### Exercise description
Take the listing from its first line through the line that contains "COL = sc.collection" and please retype those lines exactly, leaving out the pictures.

### Collected material
====

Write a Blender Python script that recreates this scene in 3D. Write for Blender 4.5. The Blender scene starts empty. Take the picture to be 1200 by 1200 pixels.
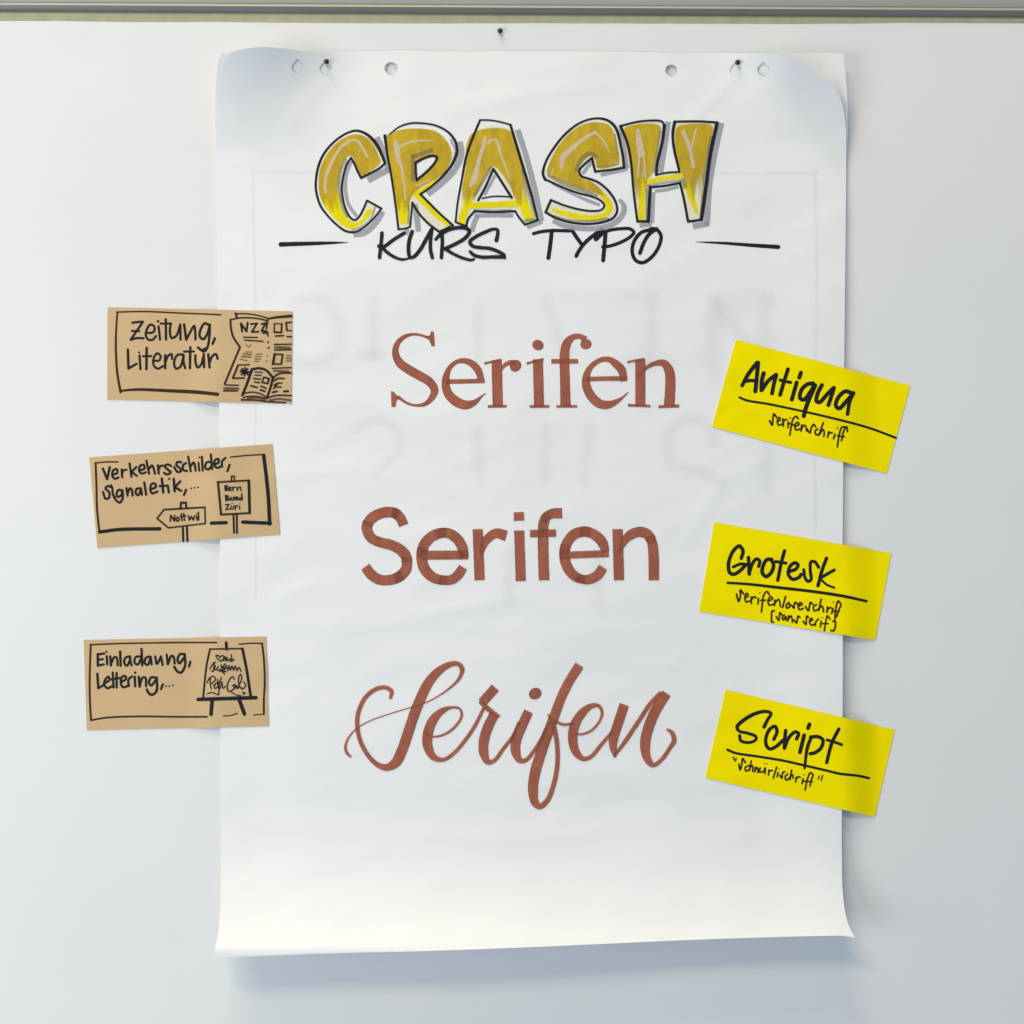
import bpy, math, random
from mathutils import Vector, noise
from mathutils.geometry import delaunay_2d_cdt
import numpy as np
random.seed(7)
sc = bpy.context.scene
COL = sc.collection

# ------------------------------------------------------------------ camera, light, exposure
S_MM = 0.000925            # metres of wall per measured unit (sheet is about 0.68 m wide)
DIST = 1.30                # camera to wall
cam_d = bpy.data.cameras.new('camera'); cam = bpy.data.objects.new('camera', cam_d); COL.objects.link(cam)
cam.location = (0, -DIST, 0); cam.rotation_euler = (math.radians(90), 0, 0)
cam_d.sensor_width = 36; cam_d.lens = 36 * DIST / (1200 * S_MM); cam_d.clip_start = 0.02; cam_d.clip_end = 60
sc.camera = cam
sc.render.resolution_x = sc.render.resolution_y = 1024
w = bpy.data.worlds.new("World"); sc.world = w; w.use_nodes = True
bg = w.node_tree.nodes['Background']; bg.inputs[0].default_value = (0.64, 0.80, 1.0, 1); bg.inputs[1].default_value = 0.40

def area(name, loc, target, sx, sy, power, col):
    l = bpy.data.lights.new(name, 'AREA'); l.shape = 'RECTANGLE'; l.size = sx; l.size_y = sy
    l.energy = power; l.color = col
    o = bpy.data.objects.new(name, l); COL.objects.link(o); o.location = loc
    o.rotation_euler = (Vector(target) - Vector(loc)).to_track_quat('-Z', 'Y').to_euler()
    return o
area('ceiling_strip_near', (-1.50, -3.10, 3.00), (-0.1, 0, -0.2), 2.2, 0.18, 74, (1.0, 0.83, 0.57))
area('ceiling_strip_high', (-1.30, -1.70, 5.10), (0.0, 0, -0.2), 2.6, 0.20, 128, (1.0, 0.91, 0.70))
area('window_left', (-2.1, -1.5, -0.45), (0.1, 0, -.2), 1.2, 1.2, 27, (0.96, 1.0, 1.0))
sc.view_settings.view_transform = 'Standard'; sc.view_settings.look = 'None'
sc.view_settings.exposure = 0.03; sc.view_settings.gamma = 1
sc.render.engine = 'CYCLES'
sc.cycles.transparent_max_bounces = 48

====

### Solved exercise
Write a Blender Python script that recreates this scene in 3D. Write for Blender 4.5. The Blender scene starts empty. Take the picture to be 1200 by 1200 pixels.
import bpy, math, random
from mathutils import Vector, noise
from mathutils.geometry import delaunay_2d_cdt
import numpy as np
random.seed(7)
sc = bpy.context.scene
COL = sc.collection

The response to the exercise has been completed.